As for Jan, she plans to make a book about the restaurant and its history "just so she can show our grandchildren when they grow up," Jack said. Jan said she is collecting stories from former employees and will explain the origins of the names of some of the restaurant’s staple dishes. For example, Shrimp Pontchartrain is Jack’s dad’s approximation of a dish Jack’s parents had at on Lake Pontchartrain on their New Orleans honeymoon.

The couple also plans to get together with regular customers, only at a different restaurant.

"I can’t imagine not seeing some of these people I've seen twice a week for 30, 40 years," he said.

As for the restaurant itself, the building is for sale, and Jack hopes someone who wants to open their own restaurant will buy it.
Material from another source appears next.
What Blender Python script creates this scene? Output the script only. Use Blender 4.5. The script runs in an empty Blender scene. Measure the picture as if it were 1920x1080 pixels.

But if it doesn't sell, Jack said the furniture and fixtures will be auctioned in the spring.

But before all of that, the Yacovelli's are throwing a "Last Dance, Last Chance" party on Dec. 26 to celebrate their nine-plus decades in business. The ticket-only event will include a special menu featuring the restaurant’s signature Prime Rib buffet, specialty desserts, and a DJ. Special memorabilia will be given away. Jack said so far, 300 people, many former employees, are attending.

Jack said he intends on having fun during the last hurrah party. But he expects tears will flow on the last night in business.

"Dec. 31, it's going to be like a funeral home,” Jan said.

But she said it’s been wonderful to see how the restaurant has touched so many hearts.

"All I hope, when I close the doors and lock the doors, is that we touched people’s lives, and I think we did," she said.